Thursday, March 08, 2018

Reading For Research Month, Day 5

I'm a day behind with the Reading For Research Month project again, this time because I was caught in a nor'easter last night. We had no power here from 7:30 PM yesterday until around 2:45 PM today. Then it went out again from 4:30 until nearly 7:00. So that's something like 21 hours, when you do the math, with no power and no wifi. No cable. Didn't suffer too badly, as you can see, but I couldn't blog. Woe is me.

But now I can tell you that Day 5 by Patricia Toht was all about how to write "how to" books. There was some interesting material in her post about "how to" books not being character-driven. I wish she'd gone a little more deeply into a couple of her points about progression and arcs.

Like Day 4's post, the book suggestions for Day 5 were not discussed, so readers need to work out for themselves how they illustrate the posters' thesis. Leaving Gail on her own is never a good idea.

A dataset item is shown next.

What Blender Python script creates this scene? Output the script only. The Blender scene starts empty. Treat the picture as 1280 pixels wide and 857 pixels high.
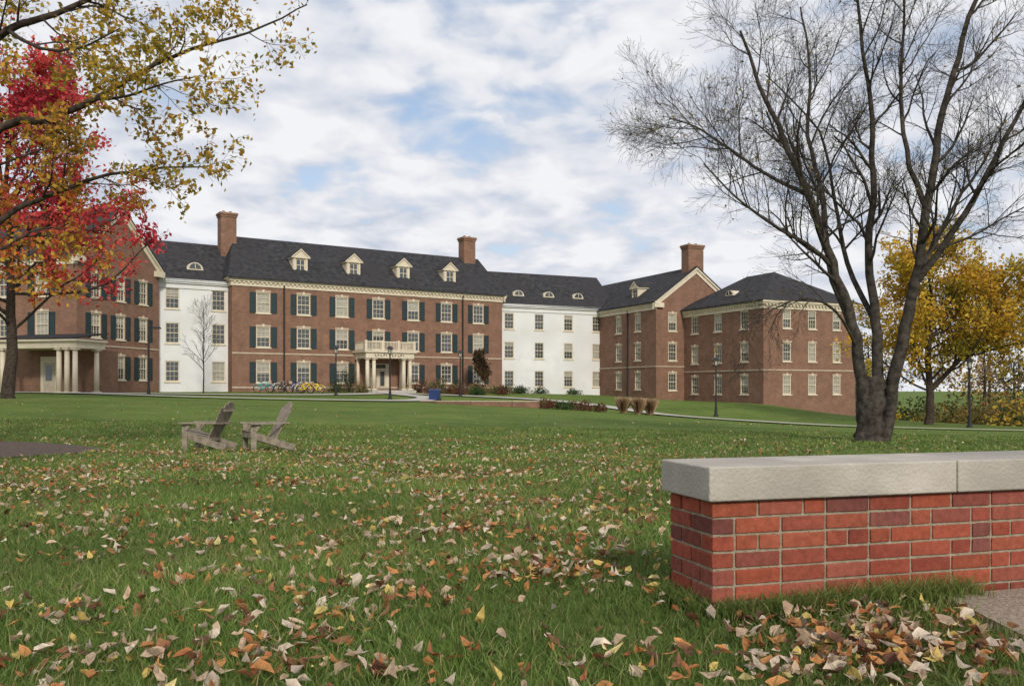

I read three of the five books for today.

Today's Picture Books 


What To Do With A Box is another example of wonderful interaction of text (another book by Jane Yolen)  and illustration (Chris Sheban).  To me Yolen's book reads like more of an ode to creativity and, of course, the box, then it does a how-to book. I wonder if this isn't the poetry or picture book equivalent of a shell essay. A shell essay is an essay that's written in a non-essay format. It's called a shell essay because the essay takes on another kind of writing's format the way a hermit crab takes on some other creature's shell. (Actually, I see these are also called hermit crab essays. I don't know where I saw the term shell essay.) I think What To Do With A Box takes on a 'how to" structure, but isn't actually a how-to book itself. But, remember, I'm having to figure this out on my own.

If You Plant a Seed by Kadir Nelson doesn't actually explain how to do something. It's about the consequences of action and seems much more an extended metaphor than a how-to book. But, again,
that's me working this out for myself. Nelson wrote and illustrated the wonderful We Are The Ship and If You Plant a Seed is a beautiful book both in story and illustration. It proves that Gail can like an improving book. This story has an almost spiritual edge to it and get a load of that bunny! I'm thinking somebody I know is getting this for Easter.

Now How to Read a Story by Kate Messner with illustrations by Mark Siegel, that's a how-to book. There are actual step-by-step instructions, in the text and integrated into the illustrations. Some of them, such as "find a cozy reading spot," are fun and maybe not that technically necessary for reading a book. Others, such as "If there are words you don't know, try sounding them out or looking at the pictures to see what makes sense," sound as if they could have come right from a reading teacher's mouth.

Can I turn my picture book manuscript into a how-to book? Believe it or not, maybe.